The problem is that although proponents of this solution claim to maintain the view that sweatshop workers are wrongfully exploited out of a concern for those people — and for the fact that they typically have no choice but to either accept low wages, long hours and poor conditions in a sweatshop or else face worse conditions elsewhere — the moral advice that they give companies and their representatives when it comes to outsourcing is inconsistent with appropriate concern for the global poor.

Imagine if a CEO approaches a philosopher and asks whether the company should hire poor people in a poor country or much better-off people in the U.S. A philosopher who rejects the nonworseness claim is likely to say that there’s no particular moral reason to hire the poorer people and that in fact, unless the company is prepared to pay much higher than typical wages in the area for fewer hours of work, and to provide better working conditions, morally speaking the company is obligated not to outsource, even though this would be worse for the potential workers. It seems to me that a view that requires this kind of advice to a CEO is inconsistent with caring about the interests of the global poor in the right way. Because of this, it seems to me that rejecting the nonworseness claim isn’t the right way to resolve the puzzle.

“Companies have strong moral reasons to employ the global poor when they can.”

A smaller number of philosophers, mostly those who have broadly libertarian views in political philosophy and business ethics, argue that we should accept that companies that employ people in sweatshop conditions don’t do anything wrong and, in particular, aren’t guilty of wrongfully exploiting their workers. Interestingly, some of these philosophers accept that the companies exploit the workers but claim that this exploitation isn’t wrong since the workers volunteered for the work, which is better for them than not being exploited at all. If it’s morally acceptable to do nothing, then employing people in voluntary and beneficial sweatshop work should at least count as better treatment of those people.

I think the libertarians are right to emphasize that those who reject the nonworseness claim lack a plausible account of how their view could be grounded in a morally appropriate concern for the lives and interests of people like Qaifa. But while the libertarians’ own view does a bit better on this account, intuitively it still doesn’t do nearly well enough. If a moral view that implies that it’s acceptable for a company to neglect poor people but wrong to hire them at low wages, long hours and poor working conditions is objectionable because it’s incompatible with proper concern for their lives and interests, then it seems to me that a view that implies that wealthy companies can hire poor people at any combination of wages, hours and working conditions that are slightly better than their next best alternative is objectionable for the same reason.

The libertarians simply assume that it’s permissible for companies not to hire the global poor at all.
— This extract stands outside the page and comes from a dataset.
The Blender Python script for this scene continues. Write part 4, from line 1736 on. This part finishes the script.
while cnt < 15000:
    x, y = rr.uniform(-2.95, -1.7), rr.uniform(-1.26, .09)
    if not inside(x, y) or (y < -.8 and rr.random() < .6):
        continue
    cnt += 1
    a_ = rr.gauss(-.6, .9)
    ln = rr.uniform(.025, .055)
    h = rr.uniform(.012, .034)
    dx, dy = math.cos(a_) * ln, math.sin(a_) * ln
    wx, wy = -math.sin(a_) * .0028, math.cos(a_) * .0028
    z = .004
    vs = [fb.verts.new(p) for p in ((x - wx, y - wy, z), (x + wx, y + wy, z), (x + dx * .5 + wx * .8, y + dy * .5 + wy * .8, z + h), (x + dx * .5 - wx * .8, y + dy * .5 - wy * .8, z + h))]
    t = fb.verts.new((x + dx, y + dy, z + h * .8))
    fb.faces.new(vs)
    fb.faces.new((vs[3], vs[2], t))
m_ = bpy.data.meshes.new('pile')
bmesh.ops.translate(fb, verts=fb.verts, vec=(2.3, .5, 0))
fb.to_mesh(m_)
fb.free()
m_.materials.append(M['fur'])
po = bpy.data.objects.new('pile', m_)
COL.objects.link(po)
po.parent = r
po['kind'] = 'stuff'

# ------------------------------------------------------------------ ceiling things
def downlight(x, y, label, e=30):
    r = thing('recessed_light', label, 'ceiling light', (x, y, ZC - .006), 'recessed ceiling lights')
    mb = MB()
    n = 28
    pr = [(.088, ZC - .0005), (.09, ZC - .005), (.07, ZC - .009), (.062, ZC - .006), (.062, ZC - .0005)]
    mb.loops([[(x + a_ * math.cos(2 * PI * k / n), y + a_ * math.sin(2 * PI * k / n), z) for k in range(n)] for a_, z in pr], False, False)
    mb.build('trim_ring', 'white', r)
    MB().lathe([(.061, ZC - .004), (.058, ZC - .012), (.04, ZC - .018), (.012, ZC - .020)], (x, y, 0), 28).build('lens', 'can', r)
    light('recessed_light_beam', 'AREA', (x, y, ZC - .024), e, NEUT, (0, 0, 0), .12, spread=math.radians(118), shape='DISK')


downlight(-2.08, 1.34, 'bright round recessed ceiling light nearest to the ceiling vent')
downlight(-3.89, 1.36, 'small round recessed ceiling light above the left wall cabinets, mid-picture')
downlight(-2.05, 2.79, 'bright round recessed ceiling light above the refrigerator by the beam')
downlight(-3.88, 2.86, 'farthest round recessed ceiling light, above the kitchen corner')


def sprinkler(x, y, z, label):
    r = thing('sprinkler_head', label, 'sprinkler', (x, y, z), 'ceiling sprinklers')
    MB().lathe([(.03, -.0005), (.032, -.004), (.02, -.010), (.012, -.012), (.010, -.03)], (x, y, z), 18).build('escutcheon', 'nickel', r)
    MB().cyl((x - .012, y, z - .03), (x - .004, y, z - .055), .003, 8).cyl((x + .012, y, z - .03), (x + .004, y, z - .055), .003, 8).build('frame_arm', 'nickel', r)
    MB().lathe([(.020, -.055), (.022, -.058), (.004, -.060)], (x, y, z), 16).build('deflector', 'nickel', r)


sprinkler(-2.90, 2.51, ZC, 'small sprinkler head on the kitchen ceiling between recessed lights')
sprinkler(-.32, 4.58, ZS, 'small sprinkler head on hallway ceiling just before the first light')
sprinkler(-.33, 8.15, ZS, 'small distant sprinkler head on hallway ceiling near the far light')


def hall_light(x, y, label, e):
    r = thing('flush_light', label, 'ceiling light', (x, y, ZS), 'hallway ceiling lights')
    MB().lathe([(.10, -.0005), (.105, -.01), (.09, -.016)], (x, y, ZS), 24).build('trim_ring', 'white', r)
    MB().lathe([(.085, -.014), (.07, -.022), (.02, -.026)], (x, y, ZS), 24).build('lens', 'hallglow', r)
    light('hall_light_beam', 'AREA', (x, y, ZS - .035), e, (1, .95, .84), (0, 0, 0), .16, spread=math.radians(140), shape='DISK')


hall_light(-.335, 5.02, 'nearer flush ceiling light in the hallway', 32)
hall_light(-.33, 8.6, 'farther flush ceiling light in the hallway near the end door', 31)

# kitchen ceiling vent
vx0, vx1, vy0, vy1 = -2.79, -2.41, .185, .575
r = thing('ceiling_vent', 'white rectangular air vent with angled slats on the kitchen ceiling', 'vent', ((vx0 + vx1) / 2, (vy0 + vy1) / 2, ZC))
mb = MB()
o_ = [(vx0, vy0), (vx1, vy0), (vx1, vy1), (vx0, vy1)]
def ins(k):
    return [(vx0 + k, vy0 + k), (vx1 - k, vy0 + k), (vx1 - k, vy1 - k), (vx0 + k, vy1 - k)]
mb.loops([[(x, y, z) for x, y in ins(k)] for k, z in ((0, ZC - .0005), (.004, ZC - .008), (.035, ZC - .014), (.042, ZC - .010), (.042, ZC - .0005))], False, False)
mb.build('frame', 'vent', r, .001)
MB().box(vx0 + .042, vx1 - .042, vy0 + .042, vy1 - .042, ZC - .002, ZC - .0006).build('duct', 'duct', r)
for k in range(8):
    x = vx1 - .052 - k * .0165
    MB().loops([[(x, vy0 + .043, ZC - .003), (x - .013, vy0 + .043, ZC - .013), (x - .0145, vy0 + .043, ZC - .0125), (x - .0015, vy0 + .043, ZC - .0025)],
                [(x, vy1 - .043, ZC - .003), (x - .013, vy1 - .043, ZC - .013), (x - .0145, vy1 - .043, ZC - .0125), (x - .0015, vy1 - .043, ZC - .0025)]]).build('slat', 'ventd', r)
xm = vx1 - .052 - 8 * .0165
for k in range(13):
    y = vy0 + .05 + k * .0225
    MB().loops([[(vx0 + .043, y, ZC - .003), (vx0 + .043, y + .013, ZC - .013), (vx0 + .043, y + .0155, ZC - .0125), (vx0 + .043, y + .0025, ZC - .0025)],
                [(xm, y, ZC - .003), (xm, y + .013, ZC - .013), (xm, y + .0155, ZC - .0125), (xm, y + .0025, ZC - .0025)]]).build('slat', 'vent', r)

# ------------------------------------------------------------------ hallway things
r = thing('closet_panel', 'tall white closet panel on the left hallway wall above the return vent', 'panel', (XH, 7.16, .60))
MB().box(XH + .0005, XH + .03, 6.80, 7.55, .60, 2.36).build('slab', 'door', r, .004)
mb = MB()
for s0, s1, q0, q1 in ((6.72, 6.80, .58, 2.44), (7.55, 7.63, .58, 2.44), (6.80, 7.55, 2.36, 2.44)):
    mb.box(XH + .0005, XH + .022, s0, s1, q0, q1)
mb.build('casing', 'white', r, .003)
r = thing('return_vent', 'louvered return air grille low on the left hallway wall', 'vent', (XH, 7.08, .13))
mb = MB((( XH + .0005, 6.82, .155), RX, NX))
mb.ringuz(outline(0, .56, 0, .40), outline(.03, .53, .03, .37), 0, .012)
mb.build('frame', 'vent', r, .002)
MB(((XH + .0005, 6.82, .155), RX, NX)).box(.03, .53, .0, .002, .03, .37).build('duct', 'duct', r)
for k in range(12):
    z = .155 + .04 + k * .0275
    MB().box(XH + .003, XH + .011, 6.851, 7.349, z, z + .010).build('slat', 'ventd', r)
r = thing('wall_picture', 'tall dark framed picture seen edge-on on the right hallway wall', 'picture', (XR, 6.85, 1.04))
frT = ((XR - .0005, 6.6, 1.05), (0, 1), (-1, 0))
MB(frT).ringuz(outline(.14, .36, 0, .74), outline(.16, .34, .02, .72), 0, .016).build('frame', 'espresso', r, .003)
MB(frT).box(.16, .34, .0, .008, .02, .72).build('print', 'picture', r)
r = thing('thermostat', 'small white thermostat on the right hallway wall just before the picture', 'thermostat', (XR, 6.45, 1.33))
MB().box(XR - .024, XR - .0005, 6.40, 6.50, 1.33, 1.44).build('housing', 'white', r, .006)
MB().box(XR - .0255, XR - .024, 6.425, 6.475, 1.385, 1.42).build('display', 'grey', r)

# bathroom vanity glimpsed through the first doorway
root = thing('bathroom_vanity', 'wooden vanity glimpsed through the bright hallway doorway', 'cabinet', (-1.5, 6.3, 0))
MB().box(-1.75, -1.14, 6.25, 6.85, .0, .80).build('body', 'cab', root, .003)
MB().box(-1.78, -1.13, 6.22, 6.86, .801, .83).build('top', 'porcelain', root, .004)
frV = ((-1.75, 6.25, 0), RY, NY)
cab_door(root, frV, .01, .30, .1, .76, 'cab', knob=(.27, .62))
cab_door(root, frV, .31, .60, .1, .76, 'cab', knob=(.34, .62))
But I take it that at least many of us are still inclined to think that there’s something quite objectionable about very wealthy, highly profitable companies in effect paying poor workers a fraction of a dollar per hour for a 60 or even 70-hour workweek in unpleasant and potentially dangerous conditions. We should be careful about abandoning this intuition.

“A fairly radical shift in our thinking about the ethics of employment and the appropriate role of corporations in the global economy is necessary.”

Given the problematic aspects of both kinds of views commonly defended, I think the right view is that companies that are able to are morally obligated to hire from among the global poor and to offer jobs at better wages, in better working conditions and perhaps for fewer hours than are typical of sweatshops. Why should we find this view plausible? First, the companies that I have in mind control vast resources and can have a large impact on the opportunities available to millions of badly off people around the world. As a general matter, the ability to help is an important determinant of which agents are obligated to benefit those in need. There’s no obvious reason why this shouldn’t be true in the case of wealthy corporations.

Second, choices like those faced by companies deciding where to locate production are, at least in part, choices about which among multiple groups of potential workers to benefit. Conceived of in this broadly distributive way, all of the morally relevant factors suggest that locating a site in the developed world is not the best option. Indeed, in many circumstances it would count as the worst option, morally speaking. The potential workers in developed countries are, after all, typically much better off than the potential workers in developing countries would be even after receiving the benefits that they’d obtain if they were hired. Furthermore, many philosophers have argued that we should generally prioritize those who are worse off over those who are better off.

Finally, and perhaps most powerfully, there are strong reasons to think that impoverished potential sweatshop workers are victims of both domestic and global structural injustices, from which wealthy corporations typically benefit. In light of this fact, it seems plausible that corporations, as beneficiaries of these injustices, ought to take steps to improve the conditions of those disadvantaged by it, at least when doing so won’t be overly costly. And since corporations typically locate production sites in poor countries because it will increase their profits, it seems clear that at least in cases in which keeping production in the developed world is a viable option, companies could accept lower than maximum profits and use the additional income to, for example, increase the wages of sweatshop workers above the locally prevailing level and improve workplace safety conditions.

This is the only kind of view that unconditionally requires that companies consider the interests of the global poor in a serious way in their business decision-making. Therefore, a fairly radical shift in our thinking about the ethics of employment and the appropriate role of corporations in the global economy is necessary. If we want to be able to plausibly claim that our thinking about these issues is consistent with a serious concern for the lives of people like Qaifa, who live in conditions such that they would accept sweatshop work if it was offered to them and be better off for it, we must, in my view, make this shift.